◆ **The problem**: Repeat exactly the lines of the listing below, please, starting with the first and ending with the line containing "obj('cross_bar', b, 'bronze', fd)"; leave out the rest.
• • • •
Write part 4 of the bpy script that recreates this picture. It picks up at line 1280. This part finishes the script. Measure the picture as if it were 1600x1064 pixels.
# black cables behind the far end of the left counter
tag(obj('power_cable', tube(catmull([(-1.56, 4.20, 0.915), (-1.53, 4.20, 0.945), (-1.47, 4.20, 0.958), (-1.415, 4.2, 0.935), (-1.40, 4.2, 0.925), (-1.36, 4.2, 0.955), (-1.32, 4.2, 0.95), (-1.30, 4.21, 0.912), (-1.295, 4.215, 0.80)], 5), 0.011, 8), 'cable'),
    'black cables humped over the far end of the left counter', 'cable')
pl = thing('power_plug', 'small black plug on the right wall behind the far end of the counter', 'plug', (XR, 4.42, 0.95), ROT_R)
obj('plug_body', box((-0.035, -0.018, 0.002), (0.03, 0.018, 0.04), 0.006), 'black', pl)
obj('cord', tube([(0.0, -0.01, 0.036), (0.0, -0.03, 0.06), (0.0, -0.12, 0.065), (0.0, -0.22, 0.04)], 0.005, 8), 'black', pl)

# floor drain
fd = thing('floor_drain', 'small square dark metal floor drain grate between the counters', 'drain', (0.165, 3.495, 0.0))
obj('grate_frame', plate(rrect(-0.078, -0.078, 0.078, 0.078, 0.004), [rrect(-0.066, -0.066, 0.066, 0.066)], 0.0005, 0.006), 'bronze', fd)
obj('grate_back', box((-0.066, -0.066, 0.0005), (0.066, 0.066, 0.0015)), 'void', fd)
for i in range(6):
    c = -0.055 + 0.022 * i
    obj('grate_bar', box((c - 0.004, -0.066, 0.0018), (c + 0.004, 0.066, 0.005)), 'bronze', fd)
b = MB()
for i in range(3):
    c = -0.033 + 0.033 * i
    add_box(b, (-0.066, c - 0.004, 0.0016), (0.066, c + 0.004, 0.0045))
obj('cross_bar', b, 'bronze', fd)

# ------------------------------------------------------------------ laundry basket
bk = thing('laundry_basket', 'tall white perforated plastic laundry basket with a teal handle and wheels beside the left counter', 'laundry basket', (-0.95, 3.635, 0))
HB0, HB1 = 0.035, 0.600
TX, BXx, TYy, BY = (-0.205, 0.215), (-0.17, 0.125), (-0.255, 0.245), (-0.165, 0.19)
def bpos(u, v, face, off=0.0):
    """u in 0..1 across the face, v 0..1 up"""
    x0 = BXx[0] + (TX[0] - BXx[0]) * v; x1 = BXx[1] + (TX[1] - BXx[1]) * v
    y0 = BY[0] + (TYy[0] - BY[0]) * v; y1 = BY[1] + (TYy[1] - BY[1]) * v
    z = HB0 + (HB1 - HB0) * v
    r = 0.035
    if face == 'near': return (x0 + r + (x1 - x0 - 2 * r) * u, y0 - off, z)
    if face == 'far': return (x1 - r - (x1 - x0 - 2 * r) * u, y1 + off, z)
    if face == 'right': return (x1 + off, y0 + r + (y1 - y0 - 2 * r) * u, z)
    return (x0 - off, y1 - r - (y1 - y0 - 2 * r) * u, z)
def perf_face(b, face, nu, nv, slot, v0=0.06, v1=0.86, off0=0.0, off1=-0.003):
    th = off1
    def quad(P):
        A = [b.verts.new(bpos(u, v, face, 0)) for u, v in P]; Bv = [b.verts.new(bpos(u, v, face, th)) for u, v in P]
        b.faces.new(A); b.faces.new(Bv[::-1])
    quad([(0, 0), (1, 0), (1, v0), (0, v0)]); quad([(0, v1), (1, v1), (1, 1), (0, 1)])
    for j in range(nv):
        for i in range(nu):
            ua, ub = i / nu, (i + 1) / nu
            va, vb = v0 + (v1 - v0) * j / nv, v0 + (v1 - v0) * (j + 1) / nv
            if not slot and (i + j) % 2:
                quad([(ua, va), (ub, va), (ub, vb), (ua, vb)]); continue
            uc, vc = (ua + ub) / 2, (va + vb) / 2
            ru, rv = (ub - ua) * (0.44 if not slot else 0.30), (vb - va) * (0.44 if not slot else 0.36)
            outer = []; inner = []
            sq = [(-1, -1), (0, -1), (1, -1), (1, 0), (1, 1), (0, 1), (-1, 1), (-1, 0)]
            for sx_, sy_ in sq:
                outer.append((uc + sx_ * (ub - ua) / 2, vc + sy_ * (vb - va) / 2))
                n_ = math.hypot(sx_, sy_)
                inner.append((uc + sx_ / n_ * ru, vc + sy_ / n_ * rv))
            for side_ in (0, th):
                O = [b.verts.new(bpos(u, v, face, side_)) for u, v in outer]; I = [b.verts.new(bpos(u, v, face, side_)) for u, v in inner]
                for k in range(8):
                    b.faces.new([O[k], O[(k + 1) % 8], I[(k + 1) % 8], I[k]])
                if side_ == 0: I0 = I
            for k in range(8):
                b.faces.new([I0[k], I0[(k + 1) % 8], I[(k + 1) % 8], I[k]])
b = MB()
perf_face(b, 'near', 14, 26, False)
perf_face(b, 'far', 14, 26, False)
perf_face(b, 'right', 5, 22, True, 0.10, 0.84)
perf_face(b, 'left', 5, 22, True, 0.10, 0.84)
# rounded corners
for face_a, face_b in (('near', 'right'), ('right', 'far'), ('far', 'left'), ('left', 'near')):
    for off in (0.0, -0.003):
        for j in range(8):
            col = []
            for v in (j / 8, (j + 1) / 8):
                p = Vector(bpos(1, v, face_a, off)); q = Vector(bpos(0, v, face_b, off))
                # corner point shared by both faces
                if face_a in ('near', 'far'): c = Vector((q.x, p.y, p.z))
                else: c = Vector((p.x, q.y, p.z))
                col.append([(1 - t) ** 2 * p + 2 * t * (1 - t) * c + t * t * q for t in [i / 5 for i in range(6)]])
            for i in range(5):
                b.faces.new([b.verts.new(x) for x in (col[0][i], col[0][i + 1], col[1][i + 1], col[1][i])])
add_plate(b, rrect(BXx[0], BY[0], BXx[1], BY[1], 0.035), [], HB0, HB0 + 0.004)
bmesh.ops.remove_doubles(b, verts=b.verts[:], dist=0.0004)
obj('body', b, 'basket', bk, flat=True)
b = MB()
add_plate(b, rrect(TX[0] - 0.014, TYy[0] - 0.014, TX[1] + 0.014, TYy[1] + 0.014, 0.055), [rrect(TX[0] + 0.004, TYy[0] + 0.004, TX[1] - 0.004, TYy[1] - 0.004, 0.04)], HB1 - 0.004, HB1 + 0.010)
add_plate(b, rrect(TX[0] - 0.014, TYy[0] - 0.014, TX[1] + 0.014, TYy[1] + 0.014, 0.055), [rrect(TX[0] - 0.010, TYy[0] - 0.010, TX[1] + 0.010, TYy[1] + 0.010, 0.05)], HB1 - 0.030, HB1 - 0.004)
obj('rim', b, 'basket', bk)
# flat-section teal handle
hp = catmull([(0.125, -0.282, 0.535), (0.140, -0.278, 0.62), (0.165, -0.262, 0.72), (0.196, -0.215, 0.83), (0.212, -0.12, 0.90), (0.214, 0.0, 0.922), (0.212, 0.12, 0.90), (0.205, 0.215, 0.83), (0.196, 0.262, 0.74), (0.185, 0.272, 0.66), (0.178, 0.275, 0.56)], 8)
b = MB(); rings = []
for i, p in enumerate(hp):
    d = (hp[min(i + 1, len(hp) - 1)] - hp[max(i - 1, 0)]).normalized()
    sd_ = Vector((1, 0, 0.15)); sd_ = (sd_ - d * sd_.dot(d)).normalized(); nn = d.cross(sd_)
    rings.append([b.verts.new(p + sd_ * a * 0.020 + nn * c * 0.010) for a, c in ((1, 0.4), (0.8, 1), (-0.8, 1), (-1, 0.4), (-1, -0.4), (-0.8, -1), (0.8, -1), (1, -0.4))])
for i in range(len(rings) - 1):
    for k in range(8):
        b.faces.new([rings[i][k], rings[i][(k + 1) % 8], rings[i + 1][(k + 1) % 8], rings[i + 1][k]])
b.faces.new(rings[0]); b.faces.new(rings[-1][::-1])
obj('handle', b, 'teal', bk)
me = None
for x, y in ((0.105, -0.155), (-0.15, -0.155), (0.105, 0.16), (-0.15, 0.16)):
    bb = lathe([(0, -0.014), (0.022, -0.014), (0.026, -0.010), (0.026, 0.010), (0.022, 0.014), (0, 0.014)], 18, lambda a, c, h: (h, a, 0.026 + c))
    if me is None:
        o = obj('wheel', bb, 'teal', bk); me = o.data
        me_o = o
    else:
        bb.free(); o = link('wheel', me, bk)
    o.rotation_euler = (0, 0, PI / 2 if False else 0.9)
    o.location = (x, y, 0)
• • • •
◆ **Finished task**:
Write part 4 of the bpy script that recreates this picture. It picks up at line 1280. This part finishes the script. Measure the picture as if it were 1600x1064 pixels.
# black cables behind the far end of the left counter
tag(obj('power_cable', tube(catmull([(-1.56, 4.20, 0.915), (-1.53, 4.20, 0.945), (-1.47, 4.20, 0.958), (-1.415, 4.2, 0.935), (-1.40, 4.2, 0.925), (-1.36, 4.2, 0.955), (-1.32, 4.2, 0.95), (-1.30, 4.21, 0.912), (-1.295, 4.215, 0.80)], 5), 0.011, 8), 'cable'),
    'black cables humped over the far end of the left counter', 'cable')
pl = thing('power_plug', 'small black plug on the right wall behind the far end of the counter', 'plug', (XR, 4.42, 0.95), ROT_R)
obj('plug_body', box((-0.035, -0.018, 0.002), (0.03, 0.018, 0.04), 0.006), 'black', pl)
obj('cord', tube([(0.0, -0.01, 0.036), (0.0, -0.03, 0.06), (0.0, -0.12, 0.065), (0.0, -0.22, 0.04)], 0.005, 8), 'black', pl)

# floor drain
fd = thing('floor_drain', 'small square dark metal floor drain grate between the counters', 'drain', (0.165, 3.495, 0.0))
obj('grate_frame', plate(rrect(-0.078, -0.078, 0.078, 0.078, 0.004), [rrect(-0.066, -0.066, 0.066, 0.066)], 0.0005, 0.006), 'bronze', fd)
obj('grate_back', box((-0.066, -0.066, 0.0005), (0.066, 0.066, 0.0015)), 'void', fd)
for i in range(6):
    c = -0.055 + 0.022 * i
    obj('grate_bar', box((c - 0.004, -0.066, 0.0018), (c + 0.004, 0.066, 0.005)), 'bronze', fd)
b = MB()
for i in range(3):
    c = -0.033 + 0.033 * i
    add_box(b, (-0.066, c - 0.004, 0.0016), (0.066, c + 0.004, 0.0045))
obj('cross_bar', b, 'bronze', fd)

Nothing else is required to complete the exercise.